En creusant toujours plus profond en nous, nous approchons du « trésor » qui nous habite et nous fait être.
Françoise Servigne
… Que je prenne encore davantage conscience du trésor merveilleux qui, quotidiennement, sans qu’en rien je le sache, s’est proposé à moi dans le champ de ma vie ! La réussite dans l’échec, le salut dans la perdition, l’identité dans le mouvant, le devenir dans le présent, l’unité dans le déploiement… Ce trésor que j’ai peu à peu découvert : la beauté reconnue, la transparence échangée, l’intimité partagée, la vérité accueillie, toutes distances abolies… Ce trésor que, pour le temps qui me reste à vivre, la secrète Réalité au coeur même du réel m’a entr’ouvert pour une « éternité » d’au-delà de mon regard, mais dont le seuil déjà s’annonce à l’horizon, tel l’aube de l’aurore…

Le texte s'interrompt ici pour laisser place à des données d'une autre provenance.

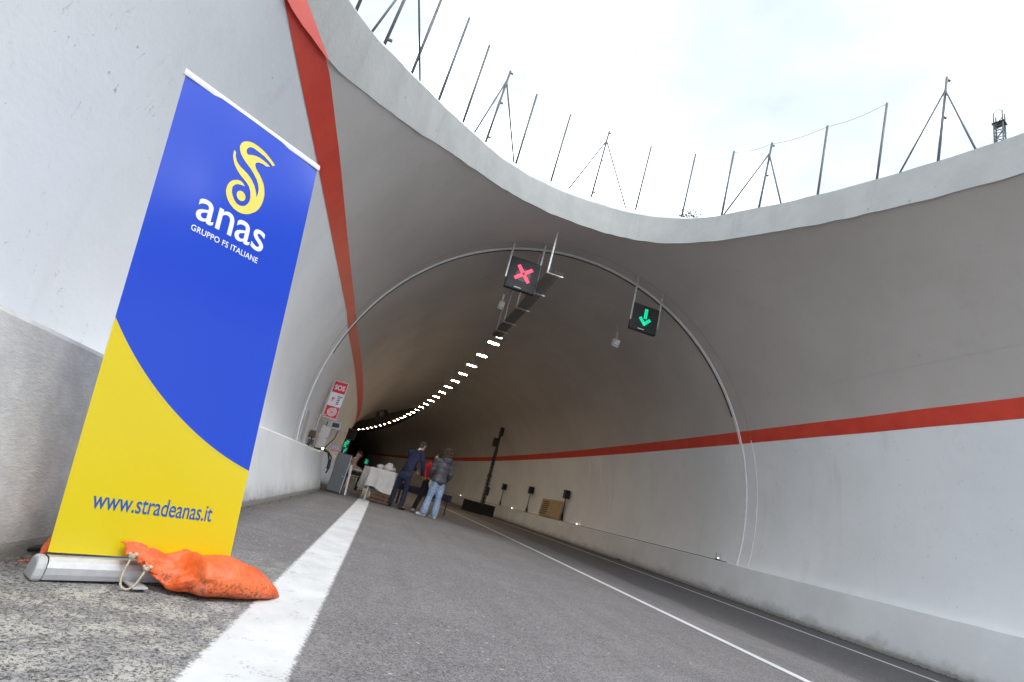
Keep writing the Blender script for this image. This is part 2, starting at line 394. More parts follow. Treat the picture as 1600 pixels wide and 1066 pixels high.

… Quand je veux me comprendre dans le droit fil de mon histoire au travers de ce que ma mémoire m’a conservé d’elle, je me trouve devant moi-même comme devant un être inconnaissable dans sa totalité une et singulière ; un être qui, au-delà de la conscience qu’il a de lui, devient sous une action au plus intime qui n’est pas que de lui… En moi, ce qui est le plus moi-même est mystère pour moi. Tout ce que je sais de moi ne relève que de façon indirecte et seulement éloignée de ce que je suis. Toutes les connaissances que peu à peu j’acquiers de moi m’aident à m’approfondir mais, si je m’y arrête, elles me dissimulent à moi-même. Devant ma réalité toute plongée dans le silence et la solitude au coeur de l’Univers immense, placé sur quelle trajectoire, en route vers quelle destinée, je découvre l’importance de mes jours les plus ordinaires et leur gravité. Au soir de ma vie, que j’accueille les heures qui encore me sont laissées, quelles se comptent en années, en mois ou en journées ! Que je recueille celles que dans mon passé j’ai vécues comme je l’ai pu ! Par ce que toutes elles me font devenir, qu’elles participent à l’Acte impensable qu’est Dieu dans son mystère!
Méditation d’un chrétien du XXe siècle, Aubier, Paris, 1983, p. 152, 302.